O vice-presidente de segurança da empresa, Eric Groose, e o engenheiro Mayank Upadhyay afirmaram que os códigos de acesso são cada vez mais inseguros e pouco práticos na internet. A solução proposta por eles é um produto semelhante a um pendrive, que poderá ser embutido em smartphones e até em joias. “Gostaríamos que o seu smartphone ou seu anel com um cartão inteligente autorizasse um computador a liberar seu acesso através de um simples toque, até mesmo em uma situação na qual o telefone esteja sem conexão”, escreveu a dupla, em artigo publicado na revista de engenharia IEEE Security & Privacy Magazine.

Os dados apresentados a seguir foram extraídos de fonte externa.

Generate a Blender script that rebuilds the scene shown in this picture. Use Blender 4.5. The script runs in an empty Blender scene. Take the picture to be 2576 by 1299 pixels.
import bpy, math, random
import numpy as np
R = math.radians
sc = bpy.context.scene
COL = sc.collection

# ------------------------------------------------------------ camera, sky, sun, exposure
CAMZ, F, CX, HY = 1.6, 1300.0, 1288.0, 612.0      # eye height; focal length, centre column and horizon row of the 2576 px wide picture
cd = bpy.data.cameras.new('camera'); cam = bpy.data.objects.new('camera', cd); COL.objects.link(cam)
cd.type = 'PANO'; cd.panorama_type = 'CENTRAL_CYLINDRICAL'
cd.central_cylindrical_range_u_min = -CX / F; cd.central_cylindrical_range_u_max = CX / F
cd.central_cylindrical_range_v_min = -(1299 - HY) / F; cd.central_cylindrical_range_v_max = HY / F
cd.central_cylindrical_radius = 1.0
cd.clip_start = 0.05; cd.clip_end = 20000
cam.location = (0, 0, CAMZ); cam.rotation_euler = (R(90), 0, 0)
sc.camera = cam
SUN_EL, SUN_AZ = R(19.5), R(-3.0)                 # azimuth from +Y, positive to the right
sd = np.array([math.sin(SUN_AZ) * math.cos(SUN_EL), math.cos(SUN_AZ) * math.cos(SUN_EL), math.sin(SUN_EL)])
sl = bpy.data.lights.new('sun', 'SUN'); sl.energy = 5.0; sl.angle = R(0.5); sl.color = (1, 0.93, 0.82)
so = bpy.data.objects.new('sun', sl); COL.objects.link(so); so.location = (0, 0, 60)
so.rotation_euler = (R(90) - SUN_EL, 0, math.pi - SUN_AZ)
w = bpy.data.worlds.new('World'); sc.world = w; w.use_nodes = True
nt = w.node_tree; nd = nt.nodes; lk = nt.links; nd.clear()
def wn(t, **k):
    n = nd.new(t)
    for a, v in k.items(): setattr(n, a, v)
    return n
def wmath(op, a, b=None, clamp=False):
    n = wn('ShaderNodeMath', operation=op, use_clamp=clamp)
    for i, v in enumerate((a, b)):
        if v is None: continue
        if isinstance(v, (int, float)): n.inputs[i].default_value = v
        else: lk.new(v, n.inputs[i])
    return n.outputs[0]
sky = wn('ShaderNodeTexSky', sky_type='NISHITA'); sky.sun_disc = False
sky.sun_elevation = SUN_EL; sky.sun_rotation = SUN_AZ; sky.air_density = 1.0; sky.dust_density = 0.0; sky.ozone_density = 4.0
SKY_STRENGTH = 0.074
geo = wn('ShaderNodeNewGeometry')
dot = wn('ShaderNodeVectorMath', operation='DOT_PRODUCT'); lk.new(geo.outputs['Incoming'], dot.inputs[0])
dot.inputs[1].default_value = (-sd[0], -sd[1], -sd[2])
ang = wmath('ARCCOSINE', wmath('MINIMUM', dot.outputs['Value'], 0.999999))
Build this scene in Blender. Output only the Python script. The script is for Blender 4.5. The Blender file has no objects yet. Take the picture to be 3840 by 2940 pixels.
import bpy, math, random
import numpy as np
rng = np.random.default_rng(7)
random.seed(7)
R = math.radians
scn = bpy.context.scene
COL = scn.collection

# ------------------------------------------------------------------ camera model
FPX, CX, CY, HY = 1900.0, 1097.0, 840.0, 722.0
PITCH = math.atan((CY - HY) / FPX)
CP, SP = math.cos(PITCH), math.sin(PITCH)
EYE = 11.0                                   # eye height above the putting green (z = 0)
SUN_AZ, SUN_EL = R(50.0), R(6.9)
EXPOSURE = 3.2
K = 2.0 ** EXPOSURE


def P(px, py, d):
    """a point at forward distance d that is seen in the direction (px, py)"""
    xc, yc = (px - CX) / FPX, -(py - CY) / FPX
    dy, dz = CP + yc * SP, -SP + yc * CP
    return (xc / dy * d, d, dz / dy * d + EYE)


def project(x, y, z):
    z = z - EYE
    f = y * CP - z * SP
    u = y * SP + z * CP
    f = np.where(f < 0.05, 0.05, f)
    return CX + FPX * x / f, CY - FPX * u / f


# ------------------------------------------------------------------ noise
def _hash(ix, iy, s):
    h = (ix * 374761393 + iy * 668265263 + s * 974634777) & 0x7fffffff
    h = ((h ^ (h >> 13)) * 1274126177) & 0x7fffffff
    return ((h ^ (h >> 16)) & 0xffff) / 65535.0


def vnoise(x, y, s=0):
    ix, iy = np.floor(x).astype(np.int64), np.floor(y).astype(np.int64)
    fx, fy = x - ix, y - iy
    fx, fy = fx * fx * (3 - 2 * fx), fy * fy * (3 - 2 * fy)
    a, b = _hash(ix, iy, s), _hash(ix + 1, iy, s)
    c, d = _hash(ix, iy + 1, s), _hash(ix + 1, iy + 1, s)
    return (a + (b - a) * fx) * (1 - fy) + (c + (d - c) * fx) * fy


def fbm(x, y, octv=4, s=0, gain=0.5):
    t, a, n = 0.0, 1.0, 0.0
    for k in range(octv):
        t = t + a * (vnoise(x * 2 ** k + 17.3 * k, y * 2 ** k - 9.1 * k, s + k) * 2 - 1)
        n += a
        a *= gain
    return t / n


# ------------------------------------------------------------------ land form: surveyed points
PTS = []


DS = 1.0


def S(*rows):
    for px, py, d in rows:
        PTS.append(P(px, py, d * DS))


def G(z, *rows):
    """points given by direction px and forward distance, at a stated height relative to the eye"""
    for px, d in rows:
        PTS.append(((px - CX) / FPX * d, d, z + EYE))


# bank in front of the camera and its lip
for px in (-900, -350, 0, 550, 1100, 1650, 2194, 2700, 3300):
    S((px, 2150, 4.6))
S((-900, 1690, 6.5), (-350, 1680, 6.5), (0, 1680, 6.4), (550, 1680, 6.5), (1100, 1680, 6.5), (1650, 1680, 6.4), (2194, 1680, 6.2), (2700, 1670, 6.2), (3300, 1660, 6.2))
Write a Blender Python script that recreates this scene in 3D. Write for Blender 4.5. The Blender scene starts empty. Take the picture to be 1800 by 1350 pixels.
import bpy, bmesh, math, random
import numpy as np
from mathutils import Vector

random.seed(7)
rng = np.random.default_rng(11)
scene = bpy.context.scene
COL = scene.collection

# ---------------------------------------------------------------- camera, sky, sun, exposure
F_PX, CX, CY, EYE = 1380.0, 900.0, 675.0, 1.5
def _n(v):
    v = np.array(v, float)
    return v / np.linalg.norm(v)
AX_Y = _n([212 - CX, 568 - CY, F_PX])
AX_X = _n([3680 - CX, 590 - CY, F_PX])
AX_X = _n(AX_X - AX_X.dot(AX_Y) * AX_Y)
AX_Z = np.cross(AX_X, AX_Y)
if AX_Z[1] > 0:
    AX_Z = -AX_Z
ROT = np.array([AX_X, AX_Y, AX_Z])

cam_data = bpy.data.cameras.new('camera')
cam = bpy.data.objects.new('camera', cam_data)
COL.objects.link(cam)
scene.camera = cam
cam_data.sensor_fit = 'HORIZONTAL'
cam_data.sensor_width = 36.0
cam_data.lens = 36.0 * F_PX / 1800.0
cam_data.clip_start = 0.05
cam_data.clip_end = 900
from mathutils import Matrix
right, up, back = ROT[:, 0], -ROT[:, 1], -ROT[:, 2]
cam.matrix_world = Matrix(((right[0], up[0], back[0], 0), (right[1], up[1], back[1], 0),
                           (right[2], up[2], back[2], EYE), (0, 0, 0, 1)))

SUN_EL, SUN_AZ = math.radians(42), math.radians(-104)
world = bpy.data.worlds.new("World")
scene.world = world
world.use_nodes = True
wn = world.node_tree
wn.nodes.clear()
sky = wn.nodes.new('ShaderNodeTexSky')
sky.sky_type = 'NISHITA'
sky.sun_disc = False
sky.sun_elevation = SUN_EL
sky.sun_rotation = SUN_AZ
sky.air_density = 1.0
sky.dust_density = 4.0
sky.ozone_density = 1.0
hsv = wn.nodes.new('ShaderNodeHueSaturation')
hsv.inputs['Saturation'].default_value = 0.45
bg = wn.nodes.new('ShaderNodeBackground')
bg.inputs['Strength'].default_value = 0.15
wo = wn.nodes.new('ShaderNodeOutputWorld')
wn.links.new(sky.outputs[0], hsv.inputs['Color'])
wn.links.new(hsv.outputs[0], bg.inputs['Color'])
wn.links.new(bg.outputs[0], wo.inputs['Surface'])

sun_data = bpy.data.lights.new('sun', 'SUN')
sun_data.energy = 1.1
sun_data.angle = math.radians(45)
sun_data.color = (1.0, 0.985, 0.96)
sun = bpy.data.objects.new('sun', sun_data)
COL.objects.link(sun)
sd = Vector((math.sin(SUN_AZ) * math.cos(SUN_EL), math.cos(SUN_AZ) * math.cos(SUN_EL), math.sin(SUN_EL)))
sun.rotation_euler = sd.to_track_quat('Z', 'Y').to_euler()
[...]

Caso o objeto fosse perdido ou roubado, o usuário precisaria pedir seu cancelamento, como hoje ocorre com os cartões bancários. 

 

O Google também testou no ano passado um novo jeito de obter identificações por meio do celular. Para se conectar ao serviço da empresa, o usuário teria de fazer seu smartphone “ver” uma imagem mostrada na tela do computador – uma tecnologia similar ao QR Code – para então acessar o serviço. Os testes, no entanto, não evoluíram muito. Seja qual for a tecnologia adotada, o fato é que a digitação de caracteres não parece mais ser um cadeado seguro o suficiente. E as senhas guardam sistemas, como o próprio Honan, a duras penas, concluiu. “De posse da minha AppleID, uma pessoa pode comprar milhares de dólares em produtos em um instante ou causar um dano imensurável.”